Pour le ministre des transports, c’est comme si le transport routier au Cameroun se limitait sur ce triangle de la mort, auquel a été ajouté par pitié le trajet Yaoundé-Bertoua. Qu’en sera-t-il des tronçons Bertoua-Ngaoundéré, Ngaoundéré- Garoua et Garoua-Maroua ? Que dire de Yaoundé-Ebolowa-Kye Ossi, de Douala-Limbé, de Kumba-Mamfé, de Bafoussam-Bamenda ou de Bamenda-Kumbo ?

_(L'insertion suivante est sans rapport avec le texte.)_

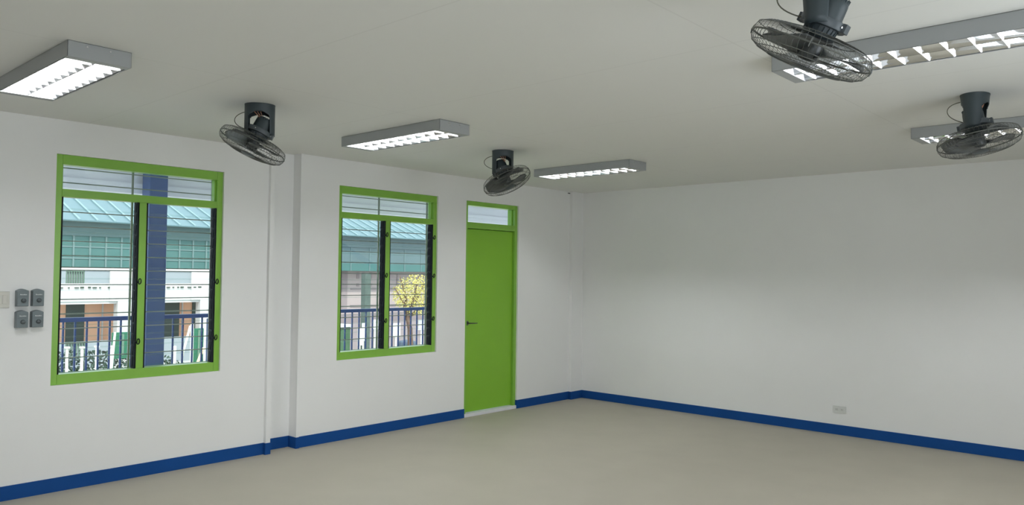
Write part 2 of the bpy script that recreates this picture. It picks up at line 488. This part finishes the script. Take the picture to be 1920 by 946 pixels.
# ------------------------------------------------------------------ ceiling orbit fans
def make_fan(loc, label, n, yaw, spin, drop=0.179, ring_yaw=0.0):
    """n: direction the cage faces, yaw: turn of the ceiling bracket, spin: turn of the blades."""
    r = thing('ceiling_fan', label, 'fan', loc, 'dark grey caged ceiling fans')
    # bracket: a tapering cup hung from the ceiling with two arms
    NA = 64
    zs = [0, -0.004, -0.02, -0.04, -0.055, -0.058, -0.062, -0.066, -0.07, -0.075, -0.08, -0.085, -0.09, -0.12, -0.15, -0.18, -0.205]
    def solid(k, j):
        a = (k + 0.5) / NA * 2 * PI
        d = min(abs((a % PI)), PI - (a % PI))           # angle away from the opening axis (local x)
        z = (zs[j] + zs[j + 1]) / 2
        half = math.radians(44)
        if z > -0.055: return True
        if z > -0.09: half *= math.sqrt(max(0, 1 - ((z + 0.09) / 0.036) ** 2))
        return d > half
    bm = bmesh.new(); grid = {}
    for j, z in enumerate(zs):
        for k in range(NA):
            a = k / NA * 2 * PI
            bx = 0.076 - 0.018 * (-z / 0.205)             # narrow across the opening, wide arm to arm
            for s, q_ in ((0, 0.0), (1, 0.004)):
                grid[(j, k, s)] = bm.verts.new(((bx - q_) * math.cos(a), (0.096 - q_) * math.sin(a), z))
    def g(j, k, s): return grid[(j, k % NA, s)]
    for j in range(len(zs) - 1):
        for k in range(NA):
            if not solid(k, j): continue
            f = bm.faces.new((g(j, k, 0), g(j, k + 1, 0), g(j + 1, k + 1, 0), g(j + 1, k, 0))); f.smooth = True
            f = bm.faces.new((g(j, k, 1), g(j + 1, k, 1), g(j + 1, k + 1, 1), g(j, k + 1, 1))); f.smooth = True
            if not solid((k - 1) % NA, j): bm.faces.new((g(j, k, 0), g(j + 1, k, 0), g(j + 1, k, 1), g(j, k, 1)))
            if not solid((k + 1) % NA, j): bm.faces.new((g(j, k + 1, 0), g(j, k + 1, 1), g(j + 1, k + 1, 1), g(j + 1, k + 1, 0)))
            if j == len(zs) - 2 or not solid(k, j + 1): bm.faces.new((g(j + 1, k, 0), g(j + 1, k + 1, 0), g(j + 1, k + 1, 1), g(j + 1, k, 1)))
            if j == 0: bm.faces.new((g(0, k, 0), g(0, k, 1), g(0, k + 1, 1), g(0, k + 1, 0)))
    for v in [v for v in bm.verts if not v.link_faces]: bm.verts.remove(v)
    br = finish('ceiling_bracket', bm, M_fan, r); br.rotation_euler = (0, 0, yaw)
    bm = bmesh.new(); lathe(bm, [(0.097, 0), (0.097, -0.006), (0.090, -0.009)], 40)
    for v in bm.verts: v.co.x *= 0.80
    pl = finish('ceiling_plate', bm, M_fan, r); pl.rotation_euler = (0, 0, yaw)
    # wiring seen inside the bracket
    bm = bmesh.new()
    for q in range(3):
        tube(bm, [(0.02 - q * 0.012, -0.02 + q * 0.02, -0.012), (0.045, -0.03 + 0.02 * q, -0.055), (0.030, 0.0 + 0.01 * q, -0.085), (0.0, 0.01, -0.10)], 0.0022, 5)
    w = finish('wiring', bm, M_copper, r); w.rotation_euler = (0, 0, yaw)
    # the tilting head
    q = Vector((0, 0, -1)).rotation_difference(Vector(n))
    Mh = Matrix.Translation((0, 0, -drop)) @ q.to_matrix().to_4x4()
    def head(name, bm, mt, parent=r, spin_=0.0, bev=0.0):
        o = finish(name, bm, mt, parent, bevel=bev)
        if parent is r: o.matrix_basis = Mh @ Matrix.Rotation(spin_, 4, 'Z')
        return o
    # gimbal ring with two ears
    bm = bmesh.new()
    lathe(bm, [(0.082, 0.015), (0.082, -0.015), (0.062, -0.015), (0.062, 0.015)], 40, close=True)
    for s in (-1, 1):
        box(bm, s * 0.078 if s > 0 else -0.094, s * 0.094 if s > 0 else -0.078, -0.017, 0.017, -0.016, 0.016)
    rg = finish('tilt_ring', bm, M_ring, r, bevel=0.002); rg.matrix_basis = Mh @ Matrix.Rotation(ring_yaw, 4, 'Z')
    for s in (-1, 1):
        for c in (-0.15, 1.30):
            bm = bmesh.new()
            p = Vector((math.sin(c) * 0.082, s * math.cos(c) * 0.082, 0)); d = p.normalized()
            tube(bm, [p, p + d * 0.004], 0.004, 8)
            finish('ring_screw', bm, M_scr, rg)
    # motor
    bm = bmesh.new()
    lathe(bm, [(0.0005, 0.098), (0.042, 0.097), (0.051, 0.091), (0.055, 0.07), (0.057, 0.02), (0.060, 0.0), (0.058, -0.02), (0.052, -0.045), (0.050, -0.052), (0.0005, -0.053)], 36)
    for k in range(20):                                  # cooling ribs
        a = 2 * PI * k / 20
        for z0, z1, r0 in ((0.075, 0.096, 0.050), (-0.046, -0.016, 0.056)):
            c_, s_ = math.cos(a), math.sin(a)
            tube(bm, [(c_ * r0, s_ * r0, z0), (c_ * (r0 + 0.002), s_ * (r0 + 0.002), z1)], 0.003, 4)
    mo = head('motor_housing', bm, M_fan)
    # cage
    RF = [(0.217, -0.100), (0.218, -0.086), (0.210, -0.068), (0.185, -0.056), (0.14, -0.049), (0.10, -0.046), (0.058, -0.046)]
    FF = [(0.217, -0.100), (0.218, -0.114), (0.208, -0.133), (0.183, -0.147), (0.14, -0.158), (0.10, -0.163), (0.046, -0.167)]
    for nm, prof, NR, rings_ in (('rear_grille', RF, 60, (2, 4, 6)), ('front_grille', FF, 66, (2, 3, 4, 6))):
        bm = bmesh.new()
        for k in range(NR):
            pts = []
            for i, (rr, z) in enumerate(prof):
                a = 2 * PI * k / NR + 0.22 * (0.217 - rr) / 0.217 * (1 if nm == 'front_grille' else -1)
                pts.append((rr * math.cos(a), rr * math.sin(a), z))
            tube(bm, pts, 0.0009, 3, caps=False)
        for i in rings_:
            rr, z = prof[i]
            tube(bm, [(rr * math.cos(2 * PI * k / 48), rr * math.sin(2 * PI * k / 48), z) for k in range(48)], 0.0016, 4, closed=True)
        gr = head(nm, bm, M_wire)
        if nm == 'front_grille':
            bm = bmesh.new(); lathe(bm, [(0.0005, -0.170), (0.036, -0.169), (0.048, -0.164), (0.048, -0.160), (0.0005, -0.160)], 32)
            finish('grille_cap', bm, M_fan, gr)
        else:
            bm = bmesh.new(); lathe(bm, [(0.060, -0.040), (0.060, -0.050), (0.050, -0.050), (0.050, -0.040)], 32, close=True)
            finish('mounting_collar', bm, M_fan, gr)
    bm = bmesh.new()
    tube(bm, [(0.2185 * math.cos(2 * PI * k / 64), 0.2185 * math.sin(2 * PI * k / 64), -0.100) for k in range(64)], 0.0036, 6, closed=True)
    for k in range(4):
        a = 2 * PI * k / 4 + 0.4; c_, s_ = math.cos(a), math.sin(a)
        tube(bm, [(c_ * 0.219, s_ * 0.219, -0.085), (c_ * 0.2225, s_ * 0.2225, -0.1), (c_ * 0.219, s_ * 0.219, -0.115)], 0.0025, 5)
    head('cage_rim', bm, M_wire)
    bm = bmesh.new(); lathe(bm, [(0.0005, -0.05), (0.026, -0.052), (0.036, -0.075), (0.036, -0.125), (0.028, -0.135), (0.0005, -0.138)], 28)
    head('fan_hub', bm, M_blade)
    for k in range(3):
        bm = bmesh.new(); NU, NV = 12, 9; gd = {}
        for i in range(NU + 1):
            u = i / NU; rad = 0.034 + u * 0.162
            spread = math.radians(26 + 42 * math.sin(PI * min(1, u * 0.62 + 0.1)))
            edge = (1 - max(0, (u - 0.75) / 0.25) ** 2.6 * 0.75)
            for j in range(NV + 1):
                v = -1 + 2 * j / NV
                a = math.radians(10) * u * 2.2 + v * spread * edge
                z = -0.100 + v * (0.026 * (1 - 0.35 * u)) + 0.006 * u
                for s in (0, 1):
                    gd[(i, j, s)] = bm.verts.new((rad * math.cos(a), rad * math.sin(a), z - 0.0012 + 0.0024 * s))
        for i in range(NU):
            for j in range(NV):
                bm.faces.new((gd[i, j, 0], gd[i, j + 1, 0], gd[i + 1, j + 1, 0], gd[i + 1, j, 0])).smooth = True
                bm.faces.new((gd[i, j, 1], gd[i + 1, j, 1], gd[i + 1, j + 1, 1], gd[i, j + 1, 1])).smooth = True
        for i in range(NU):
            for j in (0, NV): bm.faces.new((gd[i, j, 0], gd[i + 1, j, 0], gd[i + 1, j, 1], gd[i, j, 1]))
        for j in range(NV):
            for i in (0, NU): bm.faces.new((gd[i, j, 0], gd[i, j, 1], gd[i, j + 1, 1], gd[i, j + 1, 0]))
        head('fan_blade', bm, M_blade, spin_=spin + k * 2 * PI / 3)
    # power cord looping from the bracket to the motor, on the side towards -x -y
    d = Vector((-0.74, -0.67, 0))
    bm = bmesh.new()
    P0, P1 = d * 0.088 + Vector((0, 0, -0.045)), d * 0.072 + Vector((0, 0, -0.165))
    pts = []
    for i in range(17):
        t = i / 16
        p = P0.lerp(P1, t) + d * (0.085 * math.sin(PI * t) ** 0.8 if 0 < t < 1 else 0) 
        p.z += 0.004 * math.sin(2 * PI * t)
        pts.append(p)
    tube(bm, pts, 0.0026, 6)
    finish('power_cord', bm, M_cord, r)
    return r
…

En attendant que ces directives soient ajustées pour concerner toute l’infrastructure routière du Cameroun, la question centrale restera celle de son applicabilité. Quelle garantie qu’elles ne vont pas simplement être rangées dans les tiroirs ou foulées au pied une fois l’effet d’annonce passé ? Que sont devenues les mesures précédentes prises dans le cadre de la même lutte contre les accidents de la circulation ?  Le 7 février 2021, le même ministre des Transport avait rendu publics les résultats d’une étude commandée auprès du cabinet CYSCOM sur l’impact des mesures de sécurité routière mises en place au Cameroun. Il en ressortait que de 2011 à 2017, le Cameroun avait enregistré 21 049 accidents de la route, occasionnant la mort de 7 203 personnes. Depuis lors, la situation n’est pas améliorée, puisqu’en 2020 comme indiqué, 3275 personnes ont perdu la vie sur la route, et les indicateurs ne présagent rien de bon pour 2021. C’est dire que la solution au problème ne se trouve plus dans la multiplication des mesures et autres directives, il est plus que temps de prendre le taureau par les cornes, ou comme on dit dans la culture bantou, commencer à nettoyer le champ par le fond. Autrement, les multiples mesures à l’application hypothétique, resteront des coups d’épée dans l’eau.